Your task is to filter the data below down to the lines holding "high".

##########

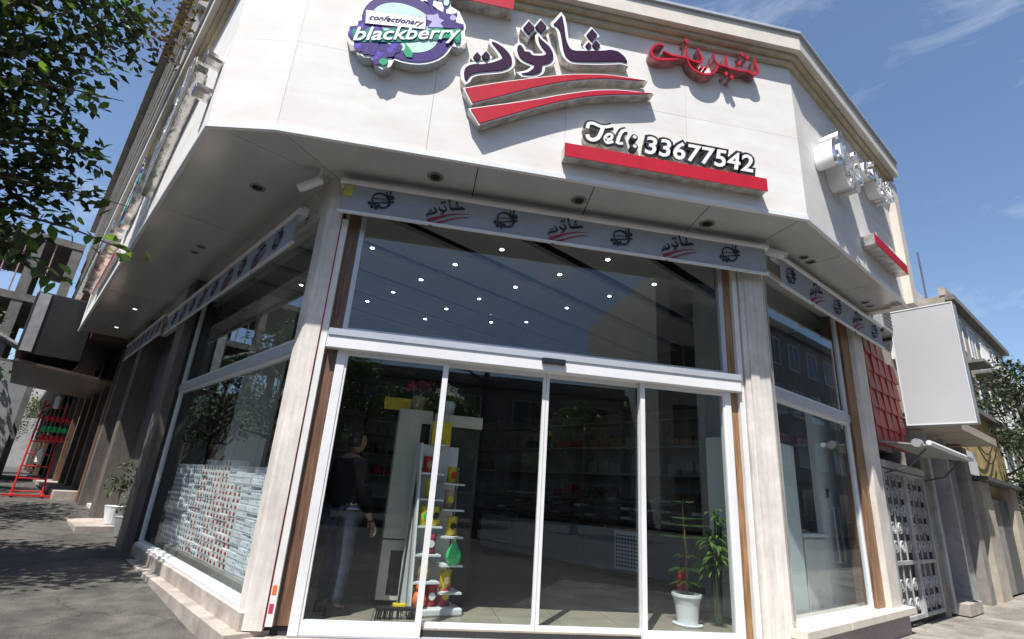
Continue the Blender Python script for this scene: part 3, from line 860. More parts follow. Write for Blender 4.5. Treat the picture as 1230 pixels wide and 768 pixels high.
for k_, (pts, wd) in enumerate([([(152,215),(160,190),(185,188),(225,205),(262,207),(292,200)], 15), ([(240,208),(228,240),(212,268),(185,280),(158,270),(152,250)], 18),
                  ([(252,282),(285,272),(288,252),(266,250),(250,272),(262,296),(296,290)], 13), ([(318,302),(330,262),(348,232),(372,226)], 15), ([(330,262),(322,298),(350,300)], 12)]):
    P_t = [FF.on(ZT[0]+a/ZT[2], ZT[1]+b/ZT[2], .085) for a, b in pts]; P_t = dense(P_t, 4); q_ = wd*.0024
    obj('letter_body', MB().plate(mapF, ribbon(P_t, q_+.045), .004, .070+k_*.0004), 'sign_side', tel)
    obj('letter_backing', MB().plate(mapF, ribbon(P_t, q_+.055), .071, .077+k_*.0004), 'black', tel)
    obj('letter', MB().plate(mapF, ribbon(P_t, q_), .079, .086+k_*.0004), 'sign_white', tel)
C_ = on(760, 177, .1)
for q_ in (0.03, 0.145):
    obj('dot', MB().plate(mapF, circ(C_[0]+.03, C_[1]+q_, .040, 12), .004, .078), 'black', tel); obj('dot_face', MB().plate(mapF, circ(C_[0]+.03, C_[1]+q_, .020, 12), .078, .086), 'sign_white', tel)
A = on(776, 186, .1); B = on(904, 207, .1)
tel_part('33677542', A[0], B[0]+0.02, (A[1]+B[1])/2+0.025, 0.325, 0.16)
def sbar(fr, u0, u1, n, z0, z1):
    c = fr.pt((u0+u1)/2, 0, z0); t = bpy.data.objects.new('sign_bar', None); COL.objects.link(t); t.location = c; t.rotation_euler = (0, 0, fr.az)
    obj('casing', MB().box(fr, u0, u1, 0.003, n-0.004, z0, z1), 'sign_side', t)
    obj('face', MB().box(fr, u0-.003, u1+.003, n-0.004, n+.003, z0-.003, z1+.003), 'sign_red', t)
    return t
bar = sbar(FF, 1.11, 3.35, 0.13, 4.615, 4.765)
tag(bar, 'long straight red bar on the front fascia beneath the telephone number', 'sign bar')
# a second red bar near the top edge of the front fascia
bar2 = sbar(FF, -0.75, 0.46, 0.15, 6.34, 6.5)
tag(bar2, 'short red bar high on the front fascia above the purple word', 'sign bar')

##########

▶ _Final result_
Continue the Blender Python script for this scene: part 3, from line 860. More parts follow. Write for Blender 4.5. Treat the picture as 1230 pixels wide and 768 pixels high.
tag(bar2, 'short red bar high on the front fascia above the purple word', 'sign bar')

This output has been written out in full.